- **DATASET EXTRACT**:
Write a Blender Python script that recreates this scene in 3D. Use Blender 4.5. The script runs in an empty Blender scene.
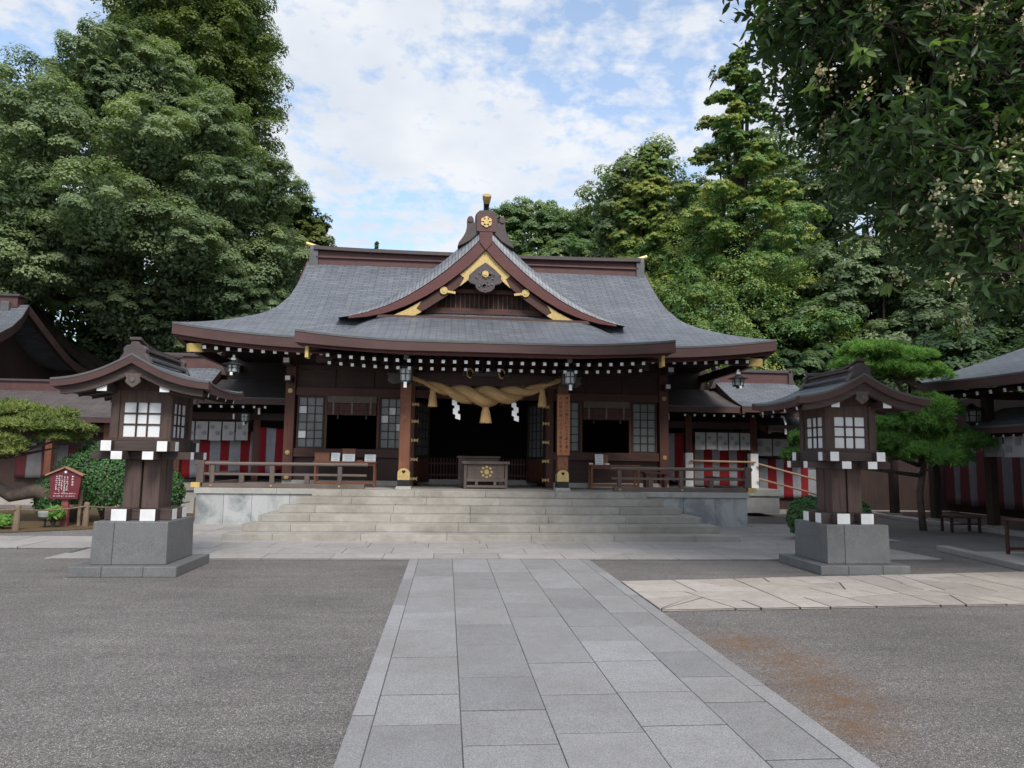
import bpy, math, random
import numpy as np
from math import sin, cos, pi, radians
from mathutils import Vector, Matrix

random.seed(7)
rng = np.random.default_rng(11)
scene = bpy.context.scene
COL = scene.collection

# ------------------------------------------------------------------ camera
def make_camera():
    yaw, pitch, roll, H, F = 0.0893666, 0.1050902, 0.0138, 1.6, 710.0
    fwd = Vector((sin(yaw)*cos(pitch), cos(yaw)*cos(pitch), sin(pitch)))
    right = Vector((cos(yaw), -sin(yaw), 0))
    up = right.cross(fwd)
    r = right*cos(roll) + up*sin(roll)
    u = up*cos(roll) - right*sin(roll)
    cam = bpy.data.cameras.new('camera')
    ob = bpy.data.objects.new('camera', cam)
    COL.objects.link(ob)
    m = Matrix((r, u, -fwd)).transposed().to_4x4()
    m.translation = (0, 0, H)
    ob.matrix_world = m
    cam.sensor_width = 36.0
    cam.lens = F/1024*36.0
    cam.clip_start = 0.05
    cam.clip_end = 3000
    scene.camera = ob
make_camera()

def mixc(N, L, fac, a, b, mode='MIX'):
    x = N.new('ShaderNodeMix'); x.data_type = 'RGBA'; x.blend_type = mode
    for i, v in ((0, fac), (6, a), (7, b)):
        if hasattr(v, 'is_linked'): L.new(v, x.inputs[i])
        elif i == 0: x.inputs[0].default_value = v
        else: x.inputs[i].default_value = (*v, 1)
    return x.outputs[2]
# ------------------------------------------------------------------ world and sun
SUN_EL, SUN_AZ = radians(46), radians(165)      # azimuth measured clockwise from +Y
def make_world():
    w = bpy.data.worlds.new('World'); scene.world = w; w.use_nodes = True
    nt = w.node_tree; N = nt.nodes; L = nt.links; N.clear()
    out = N.new('ShaderNodeOutputWorld'); bg = N.new('ShaderNodeBackground')
    sky = N.new('ShaderNodeTexSky'); sky.sky_type = 'NISHITA'; sky.sun_disc = False
    sky.sun_elevation = SUN_EL; sky.sun_rotation = SUN_AZ
    sky.air_density = 1.0; sky.dust_density = 1.5; sky.ozone_density = 1.5
    tc = N.new('ShaderNodeTexCoord')
    sep = N.new('ShaderNodeSeparateXYZ'); L.new(tc.outputs['Generated'], sep.inputs[0])
    # project the direction on a cloud plane
    zc = N.new('ShaderNodeMath'); zc.operation = 'MAXIMUM'; L.new(sep.outputs['Z'], zc.inputs[0]); zc.inputs[1].default_value = 0.02
    za = N.new('ShaderNodeMath'); za.operation = 'ADD'; L.new(zc.outputs[0], za.inputs[0]); za.inputs[1].default_value = 0.22
    dx = N.new('ShaderNodeMath'); dx.operation = 'DIVIDE'; L.new(sep.outputs['X'], dx.inputs[0]); L.new(za.outputs[0], dx.inputs[1])
    dy = N.new('ShaderNodeMath'); dy.operation = 'DIVIDE'; L.new(sep.outputs['Y'], dy.inputs[0]); L.new(za.outputs[0], dy.inputs[1])
    cb = N.new('ShaderNodeCombineXYZ'); L.new(dx.outputs[0], cb.inputs[0]); L.new(dy.outputs[0], cb.inputs[1])
    cb.inputs[2].default_value = 4.3
    n1 = N.new('ShaderNodeTexNoise'); L.new(cb.outputs[0], n1.inputs['Vector'])
    n1.inputs['Scale'].default_value = 2.6; n1.inputs['Detail'].default_value = 9; n1.inputs['Roughness'].default_value = 0.62
    n1.inputs['Distortion'].default_value = 0.35
    n2 = N.new('ShaderNodeTexNoise'); L.new(cb.outputs[0], n2.inputs['Vector'])
    n2.inputs['Scale'].default_value = 19.0; n2.inputs['Detail'].default_value = 6; n2.inputs['Roughness'].default_value = 0.6
    m1 = N.new('ShaderNodeMath'); m1.operation = 'MULTIPLY_ADD'; L.new(n2.outputs['Fac'], m1.inputs[0]); m1.inputs[1].default_value = 0.62
    L.new(n1.outputs['Fac'], m1.inputs[2])
    cr = N.new('ShaderNodeValToRGB'); L.new(m1.outputs[0], cr.inputs[0])
    cr.color_ramp.elements[0].position = 0.68; cr.color_ramp.elements[0].color = (0.22,0.22,0.22,1)
    cr.color_ramp.elements[1].position = 0.86; cr.color_ramp.elements[1].color = (0.97,0.97,0.97,1)
    # cloud brightness varies a little
    n3 = N.new('ShaderNodeTexNoise'); L.new(cb.outputs[0], n3.inputs['Vector']); n3.inputs['Scale'].default_value = 5.0; n3.inputs['Detail'].default_value = 5
    cl = N.new('ShaderNodeValToRGB'); L.new(n3.outputs['Fac'], cl.inputs[0])
    cl.color_ramp.elements[0].position = 0.3; cl.color_ramp.elements[0].color = (0.74,0.80,0.89,1)
    cl.color_ramp.elements[1].position = 0.7; cl.color_ramp.elements[1].color = (0.93,0.955,1.0,1)
    sc = N.new('ShaderNodeVectorMath'); sc.operation = 'SCALE'; L.new(cl.outputs[0], sc.inputs[0]); sc.inputs['Scale'].default_value = CLOUD
    mx = N.new('ShaderNodeMix'); mx.data_type = 'RGBA'
    L.new(cr.outputs[0], mx.inputs[0]); sk = N.new('ShaderNodeVectorMath'); sk.operation = 'SCALE'; L.new(sky.outputs[0], sk.inputs[0]); sk.inputs['Scale'].default_value = 1.75; L.new(mixc(N, L, 1.0, sk.outputs[0], (0.97, 1.02, 1.0), 'MULTIPLY'), mx.inputs[6]); L.new(sc.outputs[0], mx.inputs[7])
    L.new(mx.outputs[2], bg.inputs['Color']); bg.inputs['Strength'].default_value = 0.13
    L.new(bg.outputs[0], out.inputs['Surface'])
CLOUD = 5.9
make_world()
def make_sun():
    l = bpy.data.lights.new('sun', 'SUN'); l.energy = 2.6; l.angle = radians(18); l.color = (1.0, 0.95, 0.87)
    o = bpy.data.objects.new('sun', l); COL.objects.link(o)
    d = Vector((sin(SUN_AZ)*cos(SUN_EL), cos(SUN_AZ)*cos(SUN_EL), sin(SUN_EL)))
    o.rotation_euler = (-d).to_track_quat('-Z', 'Y').to_euler()
    o.location = d*60
make_sun()
vs = scene.view_settings
scene.display_settings.display_device = 'sRGB'
vs.view_transform = 'Standard'; vs.look = 'None'; vs.exposure = 0.36; vs.gamma = 1.0; vs.use_curve_mapping = False
scene.cycles.max_bounces = 6; scene.cycles.diffuse_bounces = 4; scene.cycles.transparent_max_bounces = 6
scene.cycles.use_denoising = True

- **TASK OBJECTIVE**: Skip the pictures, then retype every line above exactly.

- **SOLUTION**:
Write a Blender Python script that recreates this scene in 3D. Use Blender 4.5. The script runs in an empty Blender scene.
import bpy, math, random
import numpy as np
from math import sin, cos, pi, radians
from mathutils import Vector, Matrix

random.seed(7)
rng = np.random.default_rng(11)
scene = bpy.context.scene
COL = scene.collection

# ------------------------------------------------------------------ camera
def make_camera():
    yaw, pitch, roll, H, F = 0.0893666, 0.1050902, 0.0138, 1.6, 710.0
    fwd = Vector((sin(yaw)*cos(pitch), cos(yaw)*cos(pitch), sin(pitch)))
    right = Vector((cos(yaw), -sin(yaw), 0))
    up = right.cross(fwd)
    r = right*cos(roll) + up*sin(roll)
    u = up*cos(roll) - right*sin(roll)
    cam = bpy.data.cameras.new('camera')
    ob = bpy.data.objects.new('camera', cam)
    COL.objects.link(ob)
    m = Matrix((r, u, -fwd)).transposed().to_4x4()
    m.translation = (0, 0, H)
    ob.matrix_world = m
    cam.sensor_width = 36.0
    cam.lens = F/1024*36.0
    cam.clip_start = 0.05
    cam.clip_end = 3000
    scene.camera = ob
make_camera()

def mixc(N, L, fac, a, b, mode='MIX'):
    x = N.new('ShaderNodeMix'); x.data_type = 'RGBA'; x.blend_type = mode
    for i, v in ((0, fac), (6, a), (7, b)):
        if hasattr(v, 'is_linked'): L.new(v, x.inputs[i])
        elif i == 0: x.inputs[0].default_value = v
        else: x.inputs[i].default_value = (*v, 1)
    return x.outputs[2]
# ------------------------------------------------------------------ world and sun
SUN_EL, SUN_AZ = radians(46), radians(165)      # azimuth measured clockwise from +Y
def make_world():
    w = bpy.data.worlds.new('World'); scene.world = w; w.use_nodes = True
    nt = w.node_tree; N = nt.nodes; L = nt.links; N.clear()
    out = N.new('ShaderNodeOutputWorld'); bg = N.new('ShaderNodeBackground')
    sky = N.new('ShaderNodeTexSky'); sky.sky_type = 'NISHITA'; sky.sun_disc = False
    sky.sun_elevation = SUN_EL; sky.sun_rotation = SUN_AZ
    sky.air_density = 1.0; sky.dust_density = 1.5; sky.ozone_density = 1.5
    tc = N.new('ShaderNodeTexCoord')
    sep = N.new('ShaderNodeSeparateXYZ'); L.new(tc.outputs['Generated'], sep.inputs[0])
    # project the direction on a cloud plane
    zc = N.new('ShaderNodeMath'); zc.operation = 'MAXIMUM'; L.new(sep.outputs['Z'], zc.inputs[0]); zc.inputs[1].default_value = 0.02
    za = N.new('ShaderNodeMath'); za.operation = 'ADD'; L.new(zc.outputs[0], za.inputs[0]); za.inputs[1].default_value = 0.22
    dx = N.new('ShaderNodeMath'); dx.operation = 'DIVIDE'; L.new(sep.outputs['X'], dx.inputs[0]); L.new(za.outputs[0], dx.inputs[1])
    dy = N.new('ShaderNodeMath'); dy.operation = 'DIVIDE'; L.new(sep.outputs['Y'], dy.inputs[0]); L.new(za.outputs[0], dy.inputs[1])
    cb = N.new('ShaderNodeCombineXYZ'); L.new(dx.outputs[0], cb.inputs[0]); L.new(dy.outputs[0], cb.inputs[1])
    cb.inputs[2].default_value = 4.3
    n1 = N.new('ShaderNodeTexNoise'); L.new(cb.outputs[0], n1.inputs['Vector'])
    n1.inputs['Scale'].default_value = 2.6; n1.inputs['Detail'].default_value = 9; n1.inputs['Roughness'].default_value = 0.62
    n1.inputs['Distortion'].default_value = 0.35
    n2 = N.new('ShaderNodeTexNoise'); L.new(cb.outputs[0], n2.inputs['Vector'])
    n2.inputs['Scale'].default_value = 19.0; n2.inputs['Detail'].default_value = 6; n2.inputs['Roughness'].default_value = 0.6
    m1 = N.new('ShaderNodeMath'); m1.operation = 'MULTIPLY_ADD'; L.new(n2.outputs['Fac'], m1.inputs[0]); m1.inputs[1].default_value = 0.62
    L.new(n1.outputs['Fac'], m1.inputs[2])
    cr = N.new('ShaderNodeValToRGB'); L.new(m1.outputs[0], cr.inputs[0])
    cr.color_ramp.elements[0].position = 0.68; cr.color_ramp.elements[0].color = (0.22,0.22,0.22,1)
    cr.color_ramp.elements[1].position = 0.86; cr.color_ramp.elements[1].color = (0.97,0.97,0.97,1)
    # cloud brightness varies a little
    n3 = N.new('ShaderNodeTexNoise'); L.new(cb.outputs[0], n3.inputs['Vector']); n3.inputs['Scale'].default_value = 5.0; n3.inputs['Detail'].default_value = 5
    cl = N.new('ShaderNodeValToRGB'); L.new(n3.outputs['Fac'], cl.inputs[0])
    cl.color_ramp.elements[0].position = 0.3; cl.color_ramp.elements[0].color = (0.74,0.80,0.89,1)
    cl.color_ramp.elements[1].position = 0.7; cl.color_ramp.elements[1].color = (0.93,0.955,1.0,1)
    sc = N.new('ShaderNodeVectorMath'); sc.operation = 'SCALE'; L.new(cl.outputs[0], sc.inputs[0]); sc.inputs['Scale'].default_value = CLOUD
    mx = N.new('ShaderNodeMix'); mx.data_type = 'RGBA'
    L.new(cr.outputs[0], mx.inputs[0]); sk = N.new('ShaderNodeVectorMath'); sk.operation = 'SCALE'; L.new(sky.outputs[0], sk.inputs[0]); sk.inputs['Scale'].default_value = 1.75; L.new(mixc(N, L, 1.0, sk.outputs[0], (0.97, 1.02, 1.0), 'MULTIPLY'), mx.inputs[6]); L.new(sc.outputs[0], mx.inputs[7])
    L.new(mx.outputs[2], bg.inputs['Color']); bg.inputs['Strength'].default_value = 0.13
    L.new(bg.outputs[0], out.inputs['Surface'])
CLOUD = 5.9
make_world()
def make_sun():
    l = bpy.data.lights.new('sun', 'SUN'); l.energy = 2.6; l.angle = radians(18); l.color = (1.0, 0.95, 0.87)
    o = bpy.data.objects.new('sun', l); COL.objects.link(o)
    d = Vector((sin(SUN_AZ)*cos(SUN_EL), cos(SUN_AZ)*cos(SUN_EL), sin(SUN_EL)))
    o.rotation_euler = (-d).to_track_quat('-Z', 'Y').to_euler()
    o.location = d*60
make_sun()
vs = scene.view_settings
scene.display_settings.display_device = 'sRGB'
vs.view_transform = 'Standard'; vs.look = 'None'; vs.exposure = 0.36; vs.gamma = 1.0; vs.use_curve_mapping = False
scene.cycles.max_bounces = 6; scene.cycles.diffuse_bounces = 4; scene.cycles.transparent_max_bounces = 6
scene.cycles.use_denoising = True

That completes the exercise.